Drop the images; return everything else in the listing below exactly.

## begin

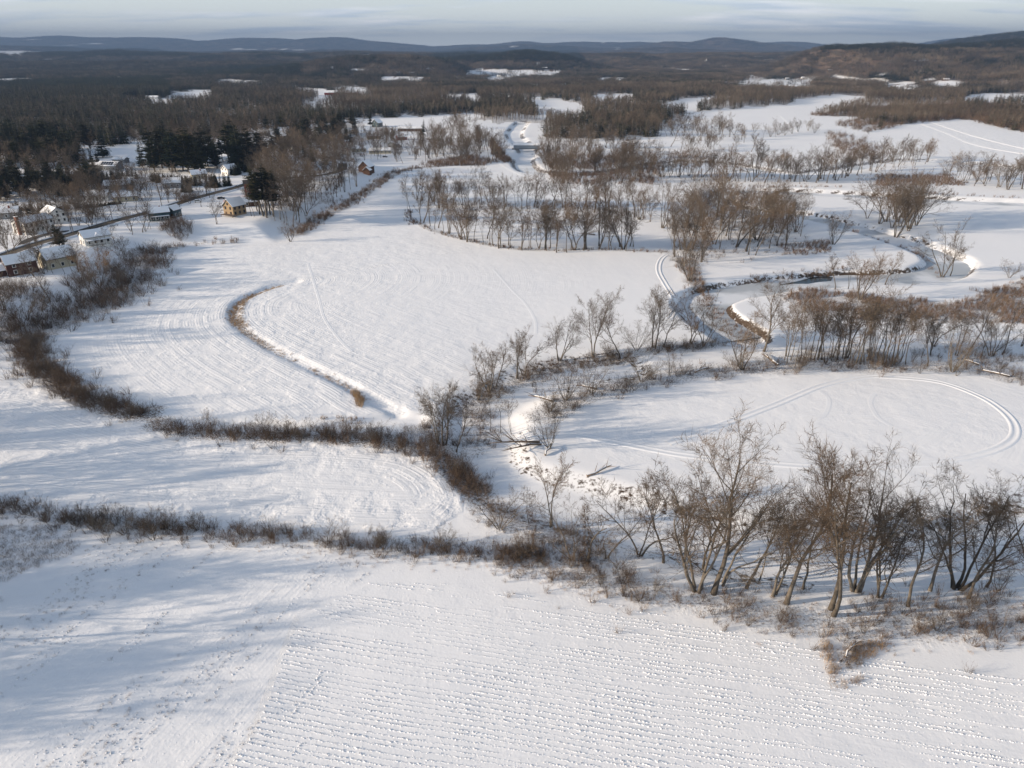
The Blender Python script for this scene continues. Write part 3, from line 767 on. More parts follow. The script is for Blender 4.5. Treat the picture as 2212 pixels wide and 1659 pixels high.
def scatter(name, label, cat, lib, P, scl, idx=None, tilt=0.04, kind='stuff', rotz=None):
    P = np.asarray(P, float); N_ = len(P)
    if N_ == 0: return None
    me_ = bpy.data.meshes.new(name); me_.vertices.add(N_); me_.vertices.foreach_set('co', P.ravel())
    rot = np.stack([NR.normal(0, tilt, N_), NR.normal(0, tilt, N_), NR.uniform(0, 6.283, N_) if rotz is None else rotz], 1)
    scl = np.asarray(scl, float)
    if scl.ndim == 1: scl = np.stack([scl * NR.uniform(.9, 1.1, N_), scl * NR.uniform(.9, 1.1, N_), scl], 1)
    if idx is None: idx = NR.integers(0, len(lib.objects), N_)
    a = me_.attributes.new('rot', 'FLOAT_VECTOR', 'POINT'); a.data.foreach_set('vector', rot.ravel().astype(np.float32))
    a = me_.attributes.new('scl', 'FLOAT_VECTOR', 'POINT'); a.data.foreach_set('vector', scl.ravel().astype(np.float32))
    a = me_.attributes.new('idx', 'INT', 'POINT'); a.data.foreach_set('value', np.asarray(idx, np.int32))
    o = link(name, me_); md = o.modifiers.new('scatter', 'NODES'); md.node_group = scatter_group(lib)
    tag(o, label, cat, kind=kind)
    return o
def on_ground(x, y, dz=0.0):
    x = np.asarray(x); y = np.asarray(y)
    return np.stack([x, y, ground_z(x, y) + dz], 1)

# ------------------------------------------------------------------ far woods and their clearings
CLEAR = [
    [(1140, 213), (1208, 211), (1264, 228), (1266, 246), (1240, 262), (1160, 256)],
    [(1280, 204), (1356, 202), (1372, 222), (1285, 226)],
    [(1425, 227), (1478, 213), (1540, 208), (1545, 222), (1490, 242), (1430, 242)],
    [(1440, 262), (1507, 240), (1698, 227), (1773, 206), (1861, 205), (1862, 224), (1742, 250), (1856, 254), (1800, 275), (1750, 310), (1400, 320)],
    [(1556, 176), (1640, 170), (1762, 168), (1762, 192), (1700, 196), (1560, 190)],
    [(1800, 167), (1880, 168), (1970, 176), (1975, 184), (1800, 178)], [(1910, 184), (1990, 182), (2000, 204), (1920, 200)], [(2007, 174), (2070, 174), (2080, 196), (2010, 192)], [(2090, 205), (2200, 200), (2230, 220), (2090, 222)],
    [(960, 203), (1034, 201), (1034, 222), (965, 222)],
    [(1008, 152), (1060, 149), (1212, 153), (1205, 168), (1060, 172), (1012, 166)], [(1040, 172), (1120, 174), (1120, 182), (1040, 182)], [(1290, 168), (1360, 168), (1360, 178), (1290, 178)],
    [(820, 165), (914, 165), (912, 180), (822, 180)], [(980, 166), (1010, 166), (1010, 172), (980, 172)],
    [(722, 188), (802, 188), (806, 206), (722, 206)],
    [(466, 169), (562, 175), (562, 184), (466, 184)],
    [(365, 196), (468, 194), (462, 212), (420, 224), (262, 226), (270, 210), (365, 211)],
    [(629, 188), (740, 196), (716, 222), (676, 244), (640, 244), (690, 206), (632, 196)],
    [(466, 249), (542, 241), (545, 252), (468, 258)],
    [(-20, 170), (80, 168), (78, 178), (-20, 180)],
    [(-20, 111), (66, 108), (52, 122), (-20, 118)], [(503, 104), (552, 107), (552, 110), (500, 108)], [(571, 104), (664, 108), (664, 112), (575, 108)], [(60, 85), (85, 83), (85, 86), (62, 88)], [(195, 92), (235, 95), (235, 98), (198, 95)], [(140, 96), (150, 96), (150, 98), (140, 98)],
    [(780, 118), (800, 118), (800, 122), (780, 122)], [(880, 121), (895, 121), (893, 125), (880, 125)], [(1100, 100), (1120, 98), (1120, 102), (1100, 103)], [(1296, 91), (1308, 91), (1308, 95), (1296, 95)], [(1325, 102), (1340, 102), (1340, 108), (1325, 108)],
    [(1460, 150), (1500, 151), (1500, 156), (1460, 156)], [(1640, 130), (1670, 128), (1670, 132), (1640, 134)], [(1340, 124), (1352, 124), (1352, 128), (1340, 128)], [(1428, 147), (1462, 146), (1462, 152), (1428, 152)],
    [(1880, 290), (1960, 266), (2050, 258), (2120, 263), (2212, 288), (2500, 340), (2500, 360), (1950, 340)],
    [(770, 262), (915, 250), (1000, 244), (1060, 248), (985, 266), (900, 284), (800, 284)],
    [(1040, 268), (1170, 265), (1175, 288), (1145, 300), (1148, 352), (1100, 346), (1075, 310), (1045, 288)],
]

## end

Task answer:
The Blender Python script for this scene continues. Write part 3, from line 767 on. More parts follow. The script is for Blender 4.5. Treat the picture as 2212 pixels wide and 1659 pixels high.
def scatter(name, label, cat, lib, P, scl, idx=None, tilt=0.04, kind='stuff', rotz=None):
    P = np.asarray(P, float); N_ = len(P)
    if N_ == 0: return None
    me_ = bpy.data.meshes.new(name); me_.vertices.add(N_); me_.vertices.foreach_set('co', P.ravel())
    rot = np.stack([NR.normal(0, tilt, N_), NR.normal(0, tilt, N_), NR.uniform(0, 6.283, N_) if rotz is None else rotz], 1)
    scl = np.asarray(scl, float)
    if scl.ndim == 1: scl = np.stack([scl * NR.uniform(.9, 1.1, N_), scl * NR.uniform(.9, 1.1, N_), scl], 1)
    if idx is None: idx = NR.integers(0, len(lib.objects), N_)
    a = me_.attributes.new('rot', 'FLOAT_VECTOR', 'POINT'); a.data.foreach_set('vector', rot.ravel().astype(np.float32))
    a = me_.attributes.new('scl', 'FLOAT_VECTOR', 'POINT'); a.data.foreach_set('vector', scl.ravel().astype(np.float32))
    a = me_.attributes.new('idx', 'INT', 'POINT'); a.data.foreach_set('value', np.asarray(idx, np.int32))
    o = link(name, me_); md = o.modifiers.new('scatter', 'NODES'); md.node_group = scatter_group(lib)
    tag(o, label, cat, kind=kind)
    return o
def on_ground(x, y, dz=0.0):
    x = np.asarray(x); y = np.asarray(y)
    return np.stack([x, y, ground_z(x, y) + dz], 1)

# ------------------------------------------------------------------ far woods and their clearings
CLEAR = [
    [(1140, 213), (1208, 211), (1264, 228), (1266, 246), (1240, 262), (1160, 256)],
    [(1280, 204), (1356, 202), (1372, 222), (1285, 226)],
    [(1425, 227), (1478, 213), (1540, 208), (1545, 222), (1490, 242), (1430, 242)],
    [(1440, 262), (1507, 240), (1698, 227), (1773, 206), (1861, 205), (1862, 224), (1742, 250), (1856, 254), (1800, 275), (1750, 310), (1400, 320)],
    [(1556, 176), (1640, 170), (1762, 168), (1762, 192), (1700, 196), (1560, 190)],
    [(1800, 167), (1880, 168), (1970, 176), (1975, 184), (1800, 178)], [(1910, 184), (1990, 182), (2000, 204), (1920, 200)], [(2007, 174), (2070, 174), (2080, 196), (2010, 192)], [(2090, 205), (2200, 200), (2230, 220), (2090, 222)],
    [(960, 203), (1034, 201), (1034, 222), (965, 222)],
    [(1008, 152), (1060, 149), (1212, 153), (1205, 168), (1060, 172), (1012, 166)], [(1040, 172), (1120, 174), (1120, 182), (1040, 182)], [(1290, 168), (1360, 168), (1360, 178), (1290, 178)],
    [(820, 165), (914, 165), (912, 180), (822, 180)], [(980, 166), (1010, 166), (1010, 172), (980, 172)],
    [(722, 188), (802, 188), (806, 206), (722, 206)],
    [(466, 169), (562, 175), (562, 184), (466, 184)],
    [(365, 196), (468, 194), (462, 212), (420, 224), (262, 226), (270, 210), (365, 211)],
    [(629, 188), (740, 196), (716, 222), (676, 244), (640, 244), (690, 206), (632, 196)],
    [(466, 249), (542, 241), (545, 252), (468, 258)],
    [(-20, 170), (80, 168), (78, 178), (-20, 180)],
    [(-20, 111), (66, 108), (52, 122), (-20, 118)], [(503, 104), (552, 107), (552, 110), (500, 108)], [(571, 104), (664, 108), (664, 112), (575, 108)], [(60, 85), (85, 83), (85, 86), (62, 88)], [(195, 92), (235, 95), (235, 98), (198, 95)], [(140, 96), (150, 96), (150, 98), (140, 98)],
    [(780, 118), (800, 118), (800, 122), (780, 122)], [(880, 121), (895, 121), (893, 125), (880, 125)], [(1100, 100), (1120, 98), (1120, 102), (1100, 103)], [(1296, 91), (1308, 91), (1308, 95), (1296, 95)], [(1325, 102), (1340, 102), (1340, 108), (1325, 108)],
    [(1460, 150), (1500, 151), (1500, 156), (1460, 156)], [(1640, 130), (1670, 128), (1670, 132), (1640, 134)], [(1340, 124), (1352, 124), (1352, 128), (1340, 128)], [(1428, 147), (1462, 146), (1462, 152), (1428, 152)],
    [(1880, 290), (1960, 266), (2050, 258), (2120, 263), (2212, 288), (2500, 340), (2500, 360), (1950, 340)],
    [(770, 262), (915, 250), (1000, 244), (1060, 248), (985, 266), (900, 284), (800, 284)],
    [(1040, 268), (1170, 265), (1175, 288), (1145, 300), (1148, 352), (1100, 346), (1075, 310), (1045, 288)],
]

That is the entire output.